ArtSeen
Jackie Saccoccio: Femme Brut

On View
Van Doren Waxter & ChartJanuary 22 – March 21, 2020
New York
Layers of texture and materials—paint, oil pastel, and mica—supported by pattern upon pattern in shaky thin lines set the foundation for Jackie Saccocio’s forceful, physically and emotionally self-reflective paintings. Characterized by a massiveness that insists on domination and a spontaneity and assertiveness that evokes the raw, unrefined style of Art Brut, Saccoccio’s huge paintings at CHART Fine Art in Tribeca and at Van Doren Waxter on the Upper East Side, stake a nuanced feminist stance against blunt masculinity. It gives and takes, pressing into play layers of brightly colored poetic passages held in place by a scrim of dark, web-like grids that call to mind fencing or scaffolding, electrical connections, and all manner of detritus.
Saccoccio often tops this architectural conglomeration with rich, steamy gestures that threaten and obfuscate as they create profound depth by means of fiery bursts of orange with yellow and red, green, and blue. They offer a cautionary tale for the moment, suggesting the polluted atmosphere, the dark ocean, the molten earth.
The paintings are remarkably dependent on scale. They project the seductive power of Gustave Courbet’s forests as well as the dripping grandeur of French Romantic painter Gustave Moreau’s dramatic mystical paintings marked by forceful veils of color.
Throughout, there’s a tension between all manner of opposites—masculine and feminine, city and country, nature and the manmade, accident and intention. Compound emotions are locked in among the layers and offer a glimpse of Saccoccio’s thought processes. The artist refers to her paintings as portraits of a sort, and while they are decidedly abstract, with no clearly defined human figure or even attitude detectable, they do contain fragments of shapes—a faint shadow of human head, struggling to emerge, the curve of an ear, perhaps, the outline of a partially bald pate.

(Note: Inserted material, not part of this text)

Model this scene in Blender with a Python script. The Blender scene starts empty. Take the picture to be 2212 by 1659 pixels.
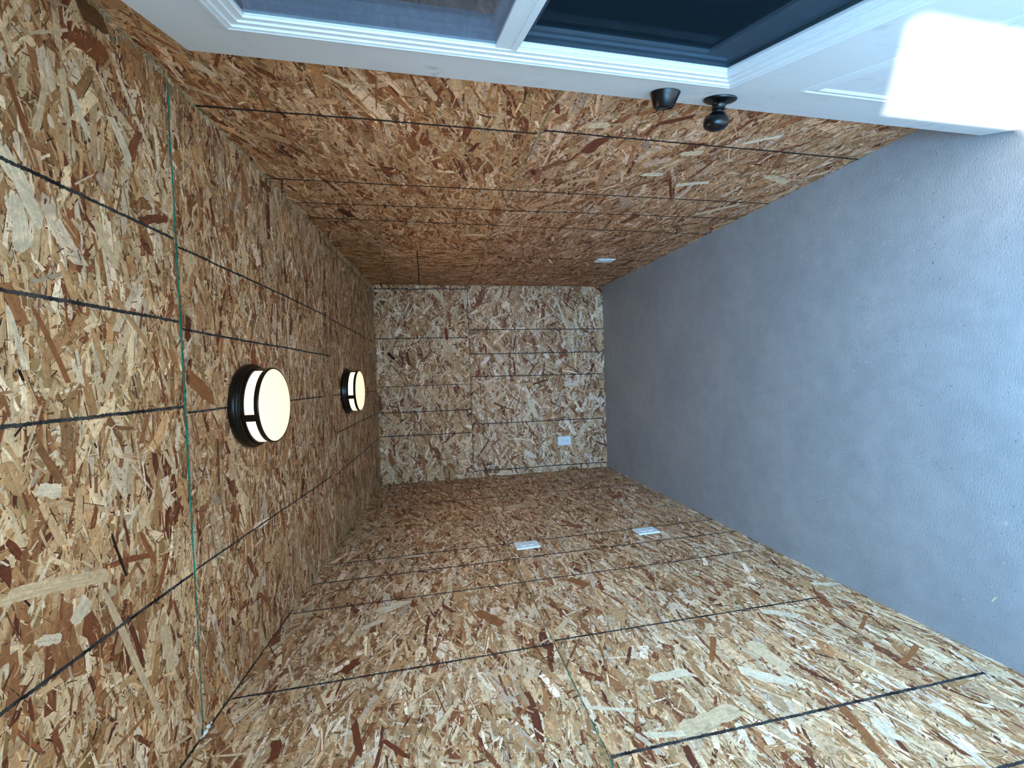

Where Pollock and or Krasner might affix fragments of discarded canvases to new paintings, Saccoccio presses or drips paint from completed works onto new ones. The process perpetuates a material narrative, rendering her art production one whole piece—a compositional fabric, a running narrative, an autobiography in a palimpsest.
Among the layers of visible art history are allusions to Courbet, especially to his La Source de la Loue (1864) in her 2019 paintings Source (Convex) and Source (Concave), with its dark voids and sexual provocation. Also in the mix are Paul Cézanne’s progressing and receding cubistic rock formations and underbrush. We see the pushing and pulling of nature and surface. There are as well the forbidding woods of Caspar David Friedrich and, more recently, the mark making of Cy Twombly.
The paintings are theatrical and stagy—paying homage, most notably, to Shakespeare’s The Tempest, as in her 2019 Tempest (Concave) and Tempest (Convex)—and cinematic as they portray the passage of light, its variations, as well as motion. The slow broad gesture calls into play time, acknowledging its progression, and the time involved in creating the paintings. They are both physical and introspective, the layers holding it all together as best they can, aided by the presence of the viewer, which constitutes another layer.
In their self-involvement as a function of the reflective process, the paintings are hermetic and particularly modern—even narcissistic—as they reflect the body as well as the history of former paintings. As such, we might even regard them as selfies, showing off as they conceal.